▶ [WHAT YOU HAVE TO DO] All the data should be repeated exactly. Any image in it is left out.

▶ [DATASET CONTENT]
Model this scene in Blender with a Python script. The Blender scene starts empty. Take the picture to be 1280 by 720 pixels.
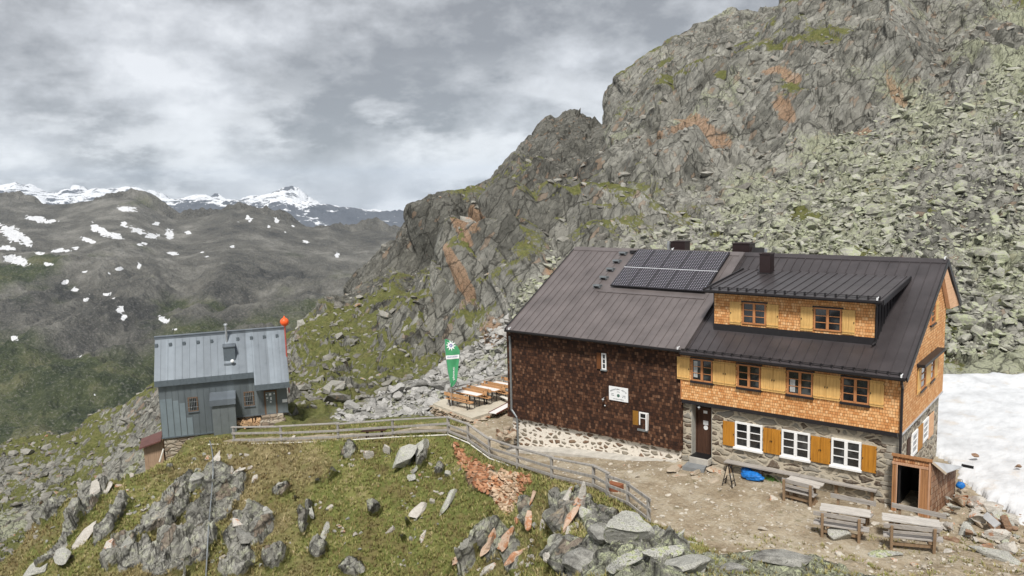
import bpy, bmesh, math, random
import numpy as np
from mathutils import Vector, Matrix
from mathutils.bvhtree import BVHTree
PI = math.pi
S = bpy.context.scene
COL = S.collection
random.seed(4)

# ------------------------------------------------------------------ camera
FPX, PITCH, ROLL, YAW = 1004.6, .130, -.029, -.676
O = np.array([6.754, -30.809, 9.451])
def cam_axes():
    sy, cy = math.sin(YAW), math.cos(YAW)
    f0 = np.array([sy, cy, 0.]); r0 = np.array([cy, -sy, 0.]); u0 = np.array([0, 0, 1.])
    f = f0*math.cos(PITCH)-u0*math.sin(PITCH); u = u0*math.cos(PITCH)+f0*math.sin(PITCH)
    r = r0*math.cos(ROLL)+u*math.sin(ROLL); u2 = u*math.cos(ROLL)-r0*math.sin(ROLL)
    return f, r, u2
FW, RT, UP = cam_axes()
cam = bpy.data.cameras.new('camera'); camo = bpy.data.objects.new('camera', cam); COL.objects.link(camo)
cam.sensor_width = 36; cam.lens = FPX/1280*36; cam.clip_start = .1; cam.clip_end = 120000
camo.matrix_world = Matrix(((RT[0], UP[0], -FW[0], O[0]), (RT[1], UP[1], -FW[1], O[1]), (RT[2], UP[2], -FW[2], O[2]), (0, 0, 0, 1)))
S.camera = camo

# ------------------------------------------------------------------ light and sky
SUN_EL, SUN_AZ = math.radians(54), math.radians(148)      # azimuth clockwise from +Y: behind the camera, to its right
W = bpy.data.worlds.new('World'); S.world = W; W.use_nodes = True
def world():
    nt = W.node_tree; N = nt.nodes; L = nt.links; N.clear()
    def n(t, **k):
        q = N.new(t)
        for a, b in k.items(): setattr(q, a, b)
        return q
    out = n('ShaderNodeOutputWorld'); bg = n('ShaderNodeBackground'); L.new(bg.outputs[0], out.inputs[0])
    bg.inputs[1].default_value = .115
    sky = n('ShaderNodeTexSky', sky_type='NISHITA', sun_disc=False, sun_elevation=SUN_EL, sun_rotation=SUN_AZ, altitude=2800)
    tc = n('ShaderNodeTexCoord'); sep = n('ShaderNodeSeparateXYZ'); L.new(tc.outputs['Generated'], sep.inputs[0])
    zc = n('ShaderNodeMath', operation='MAXIMUM'); L.new(sep.outputs[2], zc.inputs[0]); zc.inputs[1].default_value = 0.
    za = n('ShaderNodeMath', operation='ADD'); L.new(zc.outputs[0], za.inputs[0]); za.inputs[1].default_value = .30
    dx = n('ShaderNodeMath', operation='DIVIDE'); L.new(sep.outputs[0], dx.inputs[0]); L.new(za.outputs[0], dx.inputs[1])
    dy = n('ShaderNodeMath', operation='DIVIDE'); L.new(sep.outputs[1], dy.inputs[0]); L.new(za.outputs[0], dy.inputs[1])
    cb = n('ShaderNodeCombineXYZ'); L.new(dx.outputs[0], cb.inputs[0]); L.new(dy.outputs[0], cb.inputs[1])
    zz = n('ShaderNodeMath', operation='MULTIPLY'); L.new(sep.outputs[2], zz.inputs[0]); zz.inputs[1].default_value = 3.; L.new(zz.outputs[0], cb.inputs[2])
    sc3 = n('ShaderNodeVectorMath', operation='MULTIPLY'); L.new(tc.outputs['Generated'], sc3.inputs[0]); sc3.inputs[1].default_value = (1, 1, 1.75)
    def noise(src, scale, det, rough, dist, off):
        mp = n('ShaderNodeMapping'); mp.inputs['Location'].default_value = off; L.new(src, mp.inputs[0])
        q = n('ShaderNodeTexNoise'); q.inputs['Scale'].default_value = scale; q.inputs['Detail'].default_value = det
        q.inputs['Roughness'].default_value = rough; q.inputs['Distortion'].default_value = dist; L.new(mp.outputs[0], q.inputs[0]); return q
    big = noise(sc3.outputs[0], 2.3, 3, .5, .0, (3.1, 1.7, .3)); mid = noise(sc3.outputs[0], 6.0, 10, .60, .0, (4.2, 7.7, 2)); pln = noise(cb.outputs[0], 1.6, 5, .5, .2, (2.2, .7, 2))
    a1 = n('ShaderNodeMath', operation='MULTIPLY_ADD'); L.new(big.outputs[0], a1.inputs[0]); a1.inputs[1].default_value = .42; a1.inputs[2].default_value = -.07
    a0 = n('ShaderNodeMath', operation='MULTIPLY_ADD'); L.new(pln.outputs[0], a0.inputs[0]); a0.inputs[1].default_value = .22; L.new(a1.outputs[0], a0.inputs[2])
    a2 = n('ShaderNodeMath', operation='MULTIPLY_ADD'); L.new(mid.outputs[0], a2.inputs[0]); a2.inputs[1].default_value = .62; L.new(a0.outputs[0], a2.inputs[2])
    r = n('ShaderNodeValToRGB'); L.new(a2.outputs[0], r.inputs[0])
    E = r.color_ramp.elements; E[0].position = .47; E[0].color = (2.05, 2.1, 2.17, 1); E[1].position = .66; E[1].color = (5.9, 6.0, 6.15, 1)
    e = E.new(.53); e.color = (3.1, 3.16, 3.25, 1); e = E.new(.59); e.color = (4.3, 4.4, 4.55, 1)
    # brighter, whiter cloud low over the horizon with puffs
    lo = n('ShaderNodeMapRange'); L.new(sep.outputs[2], lo.inputs[0]); lo.inputs[1].default_value = .16; lo.inputs[2].default_value = -.02; lo.inputs[3].default_value = 0; lo.inputs[4].default_value = 1
    pf = n('ShaderNodeTexNoise'); pf.inputs['Scale'].default_value = 9; pf.inputs['Detail'].default_value = 9; pf.inputs['Roughness'].default_value = .6
    mp = n('ShaderNodeMapping'); mp.inputs['Scale'].default_value = (1, 1, 2.6); L.new(tc.outputs['Generated'], mp.inputs[0]); L.new(mp.outputs[0], pf.inputs[0])
    pr = n('ShaderNodeMapRange'); L.new(pf.outputs[0], pr.inputs[0]); pr.inputs[1].default_value = .42; pr.inputs[2].default_value = .62; pr.interpolation_type = 'SMOOTHSTEP'
    pm = n('ShaderNodeMath', operation='MULTIPLY'); L.new(pr.outputs[0], pm.inputs[0]); L.new(lo.outputs[0], pm.inputs[1])
    mx = n('ShaderNodeMix', data_type='RGBA'); L.new(pm.outputs[0], mx.inputs[0]); L.new(r.outputs[0], mx.inputs[6]); mx.inputs[7].default_value = (7.4, 7.5, 7.6, 1)
    # thin gaps where the blue sky shows
    mx2 = n('ShaderNodeMix', data_type='RGBA'); mx2.inputs[0].default_value = .93; L.new(sky.outputs[0], mx2.inputs[6]); L.new(mx.outputs[2], mx2.inputs[7])
    L.new(mx2.outputs[2], bg.inputs[0])
world()
sun = bpy.data.lights.new('sun', 'SUN'); suno = bpy.data.objects.new('sun', sun); COL.objects.link(suno)
sun.energy = 3.3; sun.angle = math.radians(10); sun.color = (1, .96, .9)
sd = Vector((math.sin(SUN_AZ)*math.cos(SUN_EL), math.cos(SUN_AZ)*math.cos(SUN_EL), math.sin(SUN_EL)))
suno.rotation_euler = sd.to_track_quat('Z', 'Y').to_euler()
S.view_settings.view_transform = 'Standard'; S.view_settings.look = 'None'
S.view_settings.exposure = .42; S.view_settings.gamma = 1
S.render.engine = 'CYCLES'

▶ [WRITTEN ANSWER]
Model this scene in Blender with a Python script. The Blender scene starts empty. Take the picture to be 1280 by 720 pixels.
import bpy, bmesh, math, random
import numpy as np
from mathutils import Vector, Matrix
from mathutils.bvhtree import BVHTree
PI = math.pi
S = bpy.context.scene
COL = S.collection
random.seed(4)

# ------------------------------------------------------------------ camera
FPX, PITCH, ROLL, YAW = 1004.6, .130, -.029, -.676
O = np.array([6.754, -30.809, 9.451])
def cam_axes():
    sy, cy = math.sin(YAW), math.cos(YAW)
    f0 = np.array([sy, cy, 0.]); r0 = np.array([cy, -sy, 0.]); u0 = np.array([0, 0, 1.])
    f = f0*math.cos(PITCH)-u0*math.sin(PITCH); u = u0*math.cos(PITCH)+f0*math.sin(PITCH)
    r = r0*math.cos(ROLL)+u*math.sin(ROLL); u2 = u*math.cos(ROLL)-r0*math.sin(ROLL)
    return f, r, u2
FW, RT, UP = cam_axes()
cam = bpy.data.cameras.new('camera'); camo = bpy.data.objects.new('camera', cam); COL.objects.link(camo)
cam.sensor_width = 36; cam.lens = FPX/1280*36; cam.clip_start = .1; cam.clip_end = 120000
camo.matrix_world = Matrix(((RT[0], UP[0], -FW[0], O[0]), (RT[1], UP[1], -FW[1], O[1]), (RT[2], UP[2], -FW[2], O[2]), (0, 0, 0, 1)))
S.camera = camo

# ------------------------------------------------------------------ light and sky
SUN_EL, SUN_AZ = math.radians(54), math.radians(148)      # azimuth clockwise from +Y: behind the camera, to its right
W = bpy.data.worlds.new('World'); S.world = W; W.use_nodes = True
def world():
    nt = W.node_tree; N = nt.nodes; L = nt.links; N.clear()
    def n(t, **k):
        q = N.new(t)
        for a, b in k.items(): setattr(q, a, b)
        return q
    out = n('ShaderNodeOutputWorld'); bg = n('ShaderNodeBackground'); L.new(bg.outputs[0], out.inputs[0])
    bg.inputs[1].default_value = .115
    sky = n('ShaderNodeTexSky', sky_type='NISHITA', sun_disc=False, sun_elevation=SUN_EL, sun_rotation=SUN_AZ, altitude=2800)
    tc = n('ShaderNodeTexCoord'); sep = n('ShaderNodeSeparateXYZ'); L.new(tc.outputs['Generated'], sep.inputs[0])
    zc = n('ShaderNodeMath', operation='MAXIMUM'); L.new(sep.outputs[2], zc.inputs[0]); zc.inputs[1].default_value = 0.
    za = n('ShaderNodeMath', operation='ADD'); L.new(zc.outputs[0], za.inputs[0]); za.inputs[1].default_value = .30
    dx = n('ShaderNodeMath', operation='DIVIDE'); L.new(sep.outputs[0], dx.inputs[0]); L.new(za.outputs[0], dx.inputs[1])
    dy = n('ShaderNodeMath', operation='DIVIDE'); L.new(sep.outputs[1], dy.inputs[0]); L.new(za.outputs[0], dy.inputs[1])
    cb = n('ShaderNodeCombineXYZ'); L.new(dx.outputs[0], cb.inputs[0]); L.new(dy.outputs[0], cb.inputs[1])
    zz = n('ShaderNodeMath', operation='MULTIPLY'); L.new(sep.outputs[2], zz.inputs[0]); zz.inputs[1].default_value = 3.; L.new(zz.outputs[0], cb.inputs[2])
    sc3 = n('ShaderNodeVectorMath', operation='MULTIPLY'); L.new(tc.outputs['Generated'], sc3.inputs[0]); sc3.inputs[1].default_value = (1, 1, 1.75)
    def noise(src, scale, det, rough, dist, off):
        mp = n('ShaderNodeMapping'); mp.inputs['Location'].default_value = off; L.new(src, mp.inputs[0])
        q = n('ShaderNodeTexNoise'); q.inputs['Scale'].default_value = scale; q.inputs['Detail'].default_value = det
        q.inputs['Roughness'].default_value = rough; q.inputs['Distortion'].default_value = dist; L.new(mp.outputs[0], q.inputs[0]); return q
    big = noise(sc3.outputs[0], 2.3, 3, .5, .0, (3.1, 1.7, .3)); mid = noise(sc3.outputs[0], 6.0, 10, .60, .0, (4.2, 7.7, 2)); pln = noise(cb.outputs[0], 1.6, 5, .5, .2, (2.2, .7, 2))
    a1 = n('ShaderNodeMath', operation='MULTIPLY_ADD'); L.new(big.outputs[0], a1.inputs[0]); a1.inputs[1].default_value = .42; a1.inputs[2].default_value = -.07
    a0 = n('ShaderNodeMath', operation='MULTIPLY_ADD'); L.new(pln.outputs[0], a0.inputs[0]); a0.inputs[1].default_value = .22; L.new(a1.outputs[0], a0.inputs[2])
    a2 = n('ShaderNodeMath', operation='MULTIPLY_ADD'); L.new(mid.outputs[0], a2.inputs[0]); a2.inputs[1].default_value = .62; L.new(a0.outputs[0], a2.inputs[2])
    r = n('ShaderNodeValToRGB'); L.new(a2.outputs[0], r.inputs[0])
    E = r.color_ramp.elements; E[0].position = .47; E[0].color = (2.05, 2.1, 2.17, 1); E[1].position = .66; E[1].color = (5.9, 6.0, 6.15, 1)
    e = E.new(.53); e.color = (3.1, 3.16, 3.25, 1); e = E.new(.59); e.color = (4.3, 4.4, 4.55, 1)
    # brighter, whiter cloud low over the horizon with puffs
    lo = n('ShaderNodeMapRange'); L.new(sep.outputs[2], lo.inputs[0]); lo.inputs[1].default_value = .16; lo.inputs[2].default_value = -.02; lo.inputs[3].default_value = 0; lo.inputs[4].default_value = 1
    pf = n('ShaderNodeTexNoise'); pf.inputs['Scale'].default_value = 9; pf.inputs['Detail'].default_value = 9; pf.inputs['Roughness'].default_value = .6
    mp = n('ShaderNodeMapping'); mp.inputs['Scale'].default_value = (1, 1, 2.6); L.new(tc.outputs['Generated'], mp.inputs[0]); L.new(mp.outputs[0], pf.inputs[0])
    pr = n('ShaderNodeMapRange'); L.new(pf.outputs[0], pr.inputs[0]); pr.inputs[1].default_value = .42; pr.inputs[2].default_value = .62; pr.interpolation_type = 'SMOOTHSTEP'
    pm = n('ShaderNodeMath', operation='MULTIPLY'); L.new(pr.outputs[0], pm.inputs[0]); L.new(lo.outputs[0], pm.inputs[1])
    mx = n('ShaderNodeMix', data_type='RGBA'); L.new(pm.outputs[0], mx.inputs[0]); L.new(r.outputs[0], mx.inputs[6]); mx.inputs[7].default_value = (7.4, 7.5, 7.6, 1)
    # thin gaps where the blue sky shows
    mx2 = n('ShaderNodeMix', data_type='RGBA'); mx2.inputs[0].default_value = .93; L.new(sky.outputs[0], mx2.inputs[6]); L.new(mx.outputs[2], mx2.inputs[7])
    L.new(mx2.outputs[2], bg.inputs[0])
world()
sun = bpy.data.lights.new('sun', 'SUN'); suno = bpy.data.objects.new('sun', sun); COL.objects.link(suno)
sun.energy = 3.3; sun.angle = math.radians(10); sun.color = (1, .96, .9)
sd = Vector((math.sin(SUN_AZ)*math.cos(SUN_EL), math.cos(SUN_AZ)*math.cos(SUN_EL), math.sin(SUN_EL)))
suno.rotation_euler = sd.to_track_quat('Z', 'Y').to_euler()
S.view_settings.view_transform = 'Standard'; S.view_settings.look = 'None'
S.view_settings.exposure = .42; S.view_settings.gamma = 1
S.render.engine = 'CYCLES'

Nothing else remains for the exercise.